▶ _Stated goal_:
Identify every line in the records below that contains the word "pixels", and reproduce each one.

▶ _Material shown_:
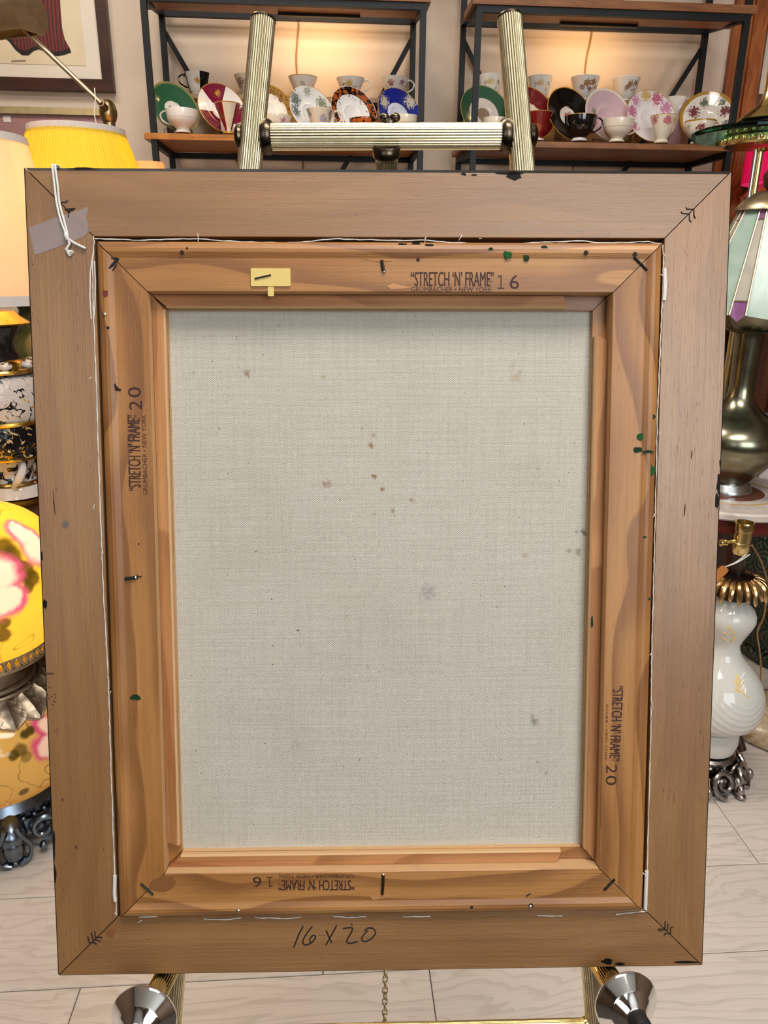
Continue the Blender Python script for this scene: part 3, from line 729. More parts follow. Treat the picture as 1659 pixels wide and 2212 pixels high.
# support pegs with chrome flares
def peg(knob_px, legp):
    ylow = -OH/2 - 0.0092
    # depth at which the knob centre projects onto the measured pixel, given the peg's height below the frame
    best = None
    for i in range(200):
        z = -0.01 + i*0.0005; x, y = fl(*knob_px, z)
        e = abs(y - ylow)
        if best is None or e < best[0]: best = (e, z, x)
    _, zk, xk = best
    return xk, ylow, zk
PEGS = []
for kp in ((1353, 2168), (311, 2200)):
    xk, yl, zk = peg(kp, None); zk = max(0.012, min(zk, 0.05)); xk = fl(kp[0], kp[1], zk)[0]
    PEGS.append((xk, yl, zk))
print('PEGS', PEGS)
for (xk, yl, zk), (a, f) in zip(PEGS, ((ra, rf), (la, lf))):
    # leg x at that height
    t = (W(0, yl, ZL) - a).dot(PY)/((f-a).dot(PY)); lp = a + (f-a)*t
    n0 = lp + PZ*(LR*0.6); n1 = W(xk, yl, zk)
    ax = (n1-n0).normalized(); q = ax.orthogonal().normalized(); y = ax.cross(q); M = axes_matrix(q, y, ax, n1)
    pg = ep(MB().fluted(n0, n1, 0.0088, 26, 0.08), 'peg', BRASS, 'fluted brass peg carrying the frame')
    ep(MB().lathe([(0.009,-0.004),(0.0228,-0.0035),(0.0245,-0.002),(0.0249,0.0),(0.0240,0.0015),(0.0162,0.0070),(0.0158,0.0077),(0.0153,0.0079),(0.0086,0.0150),(0.0078,0.0155),(1e-5,0.0156)], 48, 0, M), 'chrome_flare', CHROME, None, easel)
    ep(MB().lathe([(0.0072,0.0150),(0.0076,0.017),(0.0074,0.024),(0.0066,0.0262),(0.0045,0.0266),(0.0040,0.0255),(1e-5,0.0252)], 28, 0, M), 'rubber_tip', RUBBER, None, easel)

# safety chain hanging from the middle of the painting's rest down to the rear leg
CHAINM = metal('aged_brass_chain', (0.42, 0.33, 0.18), 0.35, 0.3, 300)
n = 26; c_top = at_y(833, 2040, PC.y + 0.10); c_bot = at_y(829, 2330, PC.y + 0.115)
zt = c_top
for i in range(n):
    p = c_top.lerp(c_bot, i/(n-1)); L = (c_bot-c_top).length/(n-1)*0.62; ang = (i % 2)*pi/2 + 0.4 + random.uniform(-.3, .3)
    pts = []
    for k in range(14):
        a = 2*pi*k/14; u = cos(a)*0.0034*(0.75+0.25*abs(sin(a))); w = sin(a)*L
        pts.append(p + Vector((u*cos(ang), u*sin(ang), 0)) + (c_bot-c_top).normalized()*w)
    ep(MB().tube(pts, 0.00085, 5, True), 'chain_link', CHAINM)
# ================================================================== DISPLAY SHELVES
STEELB = plain('black_steel_tube', srgb(15, 15, 16), 0.5, 0.0, 0.15, 60, 0.3)
SHELFW = wood('brown_shelf_board', srgb(158, 104, 62), srgb(136, 84, 46), srgb(84, 48, 24), 5, 0.02, 0.35, 0.5, 0.45)
SHELFO = wood('lamplit_shelf_board', srgb(196, 132, 60), srgb(178, 112, 46), srgb(122, 70, 26), 5, 0.02, 0.35, 0.5, 0.42)  # brown board with the yellow lamp's glow put into its colour
POST = 0.0155; SDEP = 0.235
ZB, ZU = None, None
def board_z(px, py, off=0.0): return on_plane(px, py, off)[1]
ZB = board_z(345, 289); ZU = board_z(600, 17) + 0.005
def ztop(): return ZB
def shelf_unit(sa, sb_, label, woodm, extra=0.012):
    root = thing('shelf_unit', S(sa, 0, 0), label, 'shelf', 'shelf units along the back wall', YAW)
    Wd = sb_ - sa
    def P(mb, name, mat): return mb.build(name, mat, root)
    H = 2.10
    for x in (0, Wd):
        for o in (0, SDEP): P(MB().box((x-POST/2, o-POST/2, 0), (x+POST/2, o+POST/2, H)), 'post', STEELB)
    levels = [0.12, 0.56, 1.105, ZB-0.0145, ZU+0.0155, H-0.06]
    for i, z in enumerate(levels):
        cupb = abs(z-(ZB-0.0145)) < 0.01; upb = abs(z-(ZU+0.0155)) < 0.01
        rb = 0.031 if upb else 0.0                                 # the upper board is shallow and its back rail sits higher
        if not cupb: P(MB().box((POST/2, -POST/2, z-0.0155), (Wd-POST/2, POST/2, z-0.0004)), 'rail', STEELB)
        P(MB().box((POST/2, SDEP-POST/2, z-0.0155+rb), (Wd-POST/2, SDEP+POST/2, z-0.0004+rb)), 'rail', STEELB)
        for x in (0, Wd): P(MB().bar((x, POST/2, z-0.008), (x, SDEP-POST/2, z-0.008+rb), POST, 0.0145), 'rail', STEELB)
        if cupb: x0, x1, y0, y1, t = -0.024, Wd+0.02, -0.012, 0.222, 0.0145
        elif upb: x0, x1, y0, y1, t = -0.018, Wd+0.018, -0.014, 0.125, 0.019
        else: x0, x1, y0, y1, t = -0.018, Wd+0.018, -0.014, SDEP+0.008, 0.019
        P(MB().box((x0, y0, z), (x1, y1, z+t)), 'board', woodm if cupb else SHELFW)
    zlo, zhi = 0.55, ZU-0.006
    for a, b in (((0.004, zhi), (Wd*.49, 1.130)), ((Wd-0.004, zhi), (Wd*.51, 1.130))):
        P(MB().bar((a[0], SDEP+0.004, a[1]), (b[0], SDEP+0.004, b[1]), 0.014, 0.004, 0, (0, 1, 0)), 'brace', STEELB)
    return root, Wd
sL0 = 0.0; sL1 = on_plane(908.5, 290, 0)[0]
sR0 = on_plane(1023.5, 290, 0)[0]; sR1 = on_plane(1578, 290, 0)[0]
shelf_unit(sL0, sL1, 'black steel shelf unit with a tea board tinted golden as if lamplit on the left, above the painting', SHELFO)
shelf_unit(sR0, sR1, 'black steel shelf unit with dark brown boards on the right, above the painting', SHELFW)
print('shelf', sL0, sL1, sR0, sR1, ZB, ZU)

# ---- small wall-washer lamps tucked behind the upper boards' back rails, with their cords
CORDM = plain('tan_lamp_cord', srgb(150, 110, 62), 0.5); PUCKM = plain('black_lamp_housing', srgb(28, 27, 28), 0.5)
g = G('lit_lens'); PUCKL = g.fin((1,.85,.6,1), 0.3, 0, 0.3, **{'Emission Color': (1.0, 0.72, 0.36, 1), 'Emission Strength': 3.0})
def washer(px, label, watts):
    s, _ = on_plane(px, 45, SDEP); z = ZU + 0.0155 + 0.031
    root = thing('shelf_lamp', S(s, SDEP, z-.0004), label, 'lamp', 'lamps behind the upper shelf rails', YAW)
    MB().box((-.11,-.128,-.0375), (.11,-.113,-.0307)).build('housing', PUCKM, root)
    MB().box((-.10,-.1128,-.037), (.10,-.1118,-.0312)).build('lens', PUCKL, root)
    p = S(s, SDEP-.108, z-.040); area_light('shelf_lamp_light', p, p + SYV*1.0 + Vector((0,0,-.7)), .22, .01, watts, (1.0, 0.62, 0.28))
washer(690, 'slim lamp behind the left upper shelf washing the wall', 0.38); washer(1265, 'slim lamp behind the right upper shelf washing the wall', 0.34)
def cord(pts, off, name, label):
    P = [S(*(lambda q: (q[0], off, q[1]))(on_plane(x, y, off))) for x, y in pts]
    o = MB().tube(smooth([tuple(p) for p in P]), 0.0022, 8).build(name, CORDM)
    tag(o, label, 'cord')
cord([(643,34),(645,60),(641,100),(640,135),(642,172),(644,240),(648,300),(655,365),(656,420)], WALL_OFF-0.004, 'lamp_cord', 'thin tan lamp cord down the wall behind the left shelf')
cord([(1279,62),(1275,90),(1268,120),(1264,150),(1262,172),(1250,260),(1242,330),(1236,380),(1234,420)], WALL_OFF-0.004, 'lamp_cord', 'thin tan lamp cord down the wall behind the right shelf')

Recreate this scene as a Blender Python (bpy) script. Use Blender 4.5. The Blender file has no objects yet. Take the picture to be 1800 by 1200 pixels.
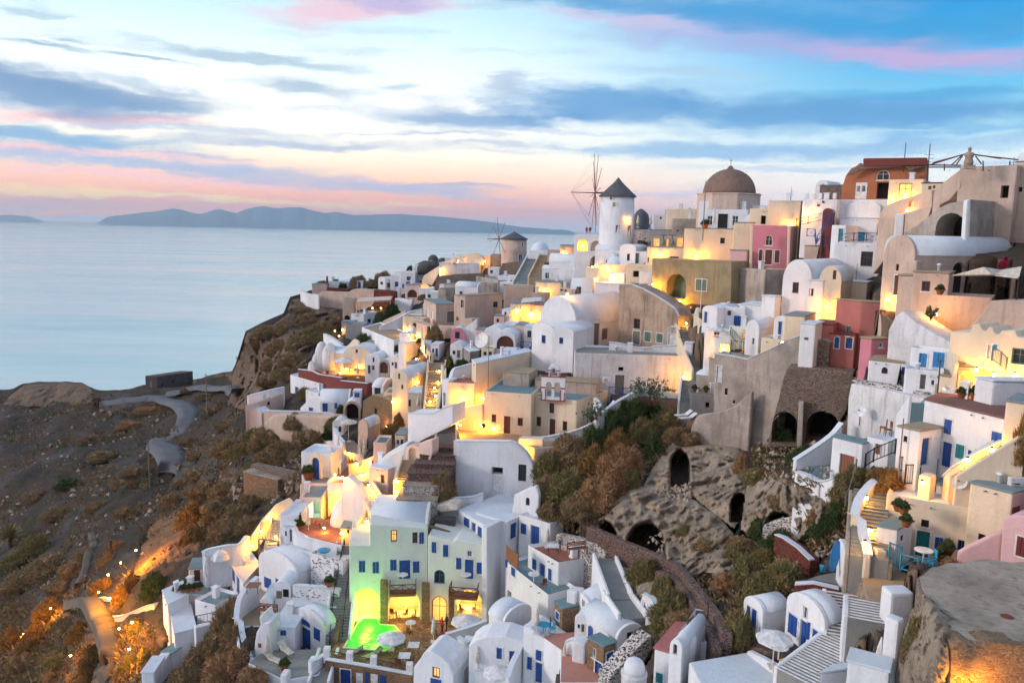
import bpy,bmesh,math,random
import numpy as np
from mathutils import Vector,Matrix,noise
random.seed(7)
rng=np.random.default_rng(5)
scene=bpy.context.scene
COL=scene.collection
R_=math.radians
F=1400.0
CAM=Vector((0,0,100.0))
PITCH=math.atan(197/1400.0);ROLL=R_(1.2)
f0=Vector((0,math.cos(PITCH),-math.sin(PITCH)));u0=Vector((0,math.sin(PITCH),math.cos(PITCH)));r0=Vector((1,0,0))
FW=f0;RT=(r0*math.cos(ROLL)+u0*math.sin(ROLL));UP=(u0*math.cos(ROLL)-r0*math.sin(ROLL))
cd=bpy.data.cameras.new('camera');cam=bpy.data.objects.new('camera',cd);COL.objects.link(cam)
cd.lens=28.0;cd.sensor_width=36.0;cd.clip_end=120000;cd.clip_start=0.5
mw=Matrix.Identity(4)
for i in range(3):
    mw[i][0]=RT[i];mw[i][1]=UP[i];mw[i][2]=-FW[i];mw[i][3]=CAM[i]
cam.matrix_world=mw
scene.camera=cam
def ray(px,py):return FW+RT*((px-900)/F)-UP*((py-600)/F)
def at(px,py,D):return CAM+ray(px,py)*D
def proj(P):
    v=P-CAM;z=v.dot(FW);return 900+F*v.dot(RT)/z,600-F*v.dot(UP)/z
def onz(px,py,z):
    r=ray(px,py);return CAM+r*((z-CAM.z)/r.z)
def hgt(P,py):
    k=(600-py)/F;v=P-CAM;a=v.dot(UP);b=v.dot(FW)
    return(k*b-a)/(UP.z-k*FW.z)
def slen(P,d,px):
    k=(px-900)/F;v=P-CAM
    return(k*v.dot(FW)-v.dot(RT))/(d.dot(RT)-k*d.dot(FW))
DC="""1800,300,60 1700,330,66 1600,330,80 1500,340,88 1400,370,105 1300,400,115 1230,400,122 1150,400,135 1085,415,140 1020,440,150 950,440,175
905,462,190 830,455,195 770,460,205 700,490,200 640,500,205 560,510,200 520,520,198 1800,480,57 1700,520,62 1600,560,67 1500,520,78 1400,540,85
1300,480,105 1200,520,112 1100,500,122 1000,500,138 900,500,158 850,480,175 800,540,150 700,560,160 620,560,166 750,620,130 650,600,152 560,640,152
470,640,178 430,600,185 1000,600,105 900,620,104 1100,600,101 1210,640,94 1300,620,86 1400,600,80 1500,620,69 1600,650,60 1700,660,56 1800,660,51
1800,760,44 1700,760,49 1600,800,50 1500,740,60 1500,820,54 1400,700,76 1400,780,69 1300,760,77 1200,720,86 1100,700,91 1000,760,84 900,770,86
800,760,90 760,700,101 700,720,112 620,740,122 540,720,138 450,730,145 420,770,142 1800,860,41 1700,880,46 1600,880,48 1500,900,52 1400,900,59
1300,880,66 1200,860,72 1100,880,73 1000,880,76 900,870,77 800,870,79 700,860,85 620,860,91 540,860,96 430,870,118 350,860,138 1800,960,37 1700,960,42
1600,990,43 1500,1000,45 1400,1000,51 1300,980,59 1200,980,64 1100,960,68 1000,980,70 900,1000,71.5 800,1000,75 700,1000,79 620,960,82 540,950,84
460,960,86 380,1000,87 300,980,103 200,960,128 100,960,155 0,960,172 1600,1100,37 1500,1100,40 1420,1140,41.5 1300,1180,42 1200,1100,52
1100,1100,58 1000,1100,60 900,1100,64 800,1100,71 700,1100,76 620,1100,77 540,1140,70 440,1150,70 340,1100,79 270,1130,86 200,1060,99 100,1100,116
0,1100,132 0,1240,112 200,1240,84 400,1240,66 600,1240,61 800,1240,56 1000,1240,50 1200,1240,43 1400,1240,36 1600,1240,33 1800,1240,31.4 0,700,262
100,690,256 200,700,246 300,680,236 400,660,226 0,780,215 100,780,210 200,780,202 300,760,196 370,740,192 300,850,168 200,860,170 100,860,184
0,860,192 -150,700,265 -150,960,175 -150,1240,115 1950,300,55 1950,700,42 1950,1240,30 400,700,205 400,560,190 500,450,215 700,400,235 900,380,230 1100,330,175"""
dcp=np.array([[float(v)for v in s.split(',')]for s in DC.split()])
_X=dcp[:,:2]/100.0
_d=np.sqrt(((_X[:,None]-_X[None])**2).sum(-1))
_A=np.zeros((len(_X)+1,)*2);_A[:-1,:-1]=-_d;_A[:-1,-1]=1;_A[-1,:-1]=1
_w=np.linalg.solve(_A+np.eye(len(_A))*-1e-3,np.append(np.log(dcp[:,2]),0))
ANCH=[]
def refit():
    global _X,_w
    X2=[];L2=[]
    AN=np.array([a[:2]for a in ANCH])if ANCH else np.zeros((1,2))-9e9
    for x,y,d in ANCH+[tuple(r)for r in dcp if((AN-r[:2])**2).sum(1).min()>1600]:
        if any((x-a)**2+(y-b)**2<36 for a,b in X2):continue
        X2.append((x,y));L2.append(math.log(d))
    _X=np.array(X2)/100.0;k=len(_X);dd=np.sqrt(((_X[:,None]-_X[None])**2).sum(-1))
    A=np.zeros((k+1,k+1));A[:-1,:-1]=-dd-np.eye(k)*.012;A[:-1,-1]=1;A[-1,:-1]=1
    _w=np.linalg.solve(A,np.append(np.array(L2),0))
def DMa(px,py):
    q=np.stack([np.asarray(px,float),np.asarray(py,float)],-1)/100.0
    dd=np.sqrt(((q[...,None,:]-_X)**2).sum(-1))
    return np.exp(-(dd*_w[:-1]).sum(-1)+_w[-1])
def Dm(px,py):return float(DMa(px,py))
def G(px,py,dz=0.0):
    p=at(px,py,Dm(px,py));p.z+=dz;return p
MATS={}
def nt(name):
    m=bpy.data.materials.new(name);m.use_nodes=True
    t=m.node_tree;b=t.nodes['Principled BSDF']
    return m,t,b
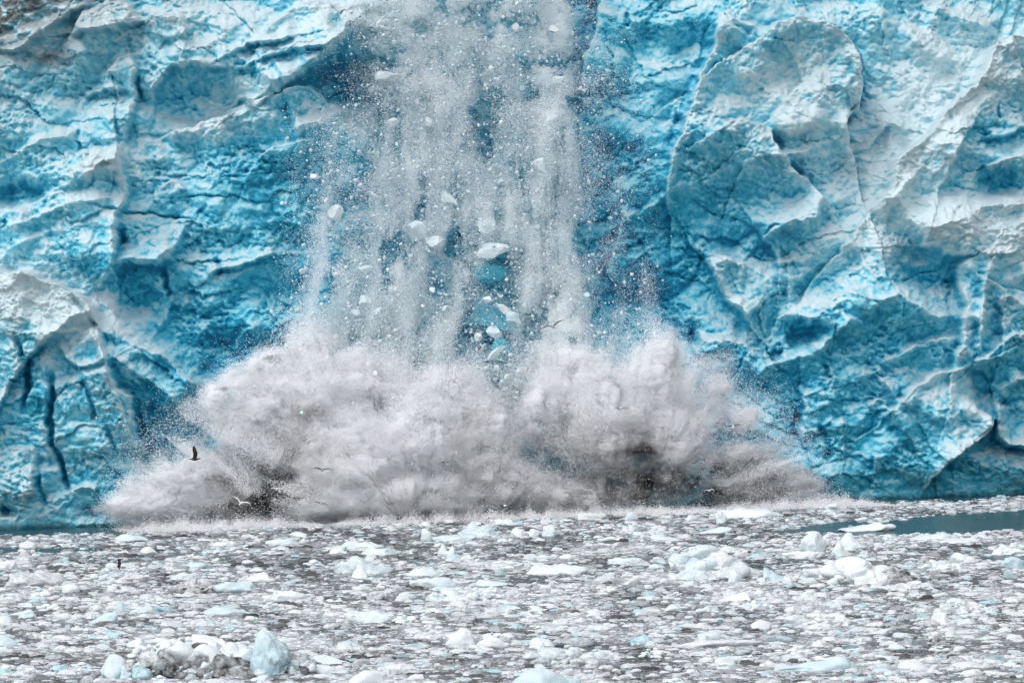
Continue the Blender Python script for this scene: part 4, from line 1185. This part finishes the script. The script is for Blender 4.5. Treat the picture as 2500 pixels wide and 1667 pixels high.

▶ _Finished exercise_:
Continue the Blender Python script for this scene: part 3, from line 729. More parts follow. Treat the picture as 1659 pixels wide and 2212 pixels high.
Recreate this scene as a Blender Python (bpy) script. Use Blender 4.5. The Blender file has no objects yet. Take the picture to be 1800 by 1200 pixels.
Continue the Blender Python script for this scene: part 4, from line 1185. This part finishes the script. The script is for Blender 4.5. Treat the picture as 2500 pixels wide and 1667 pixels high.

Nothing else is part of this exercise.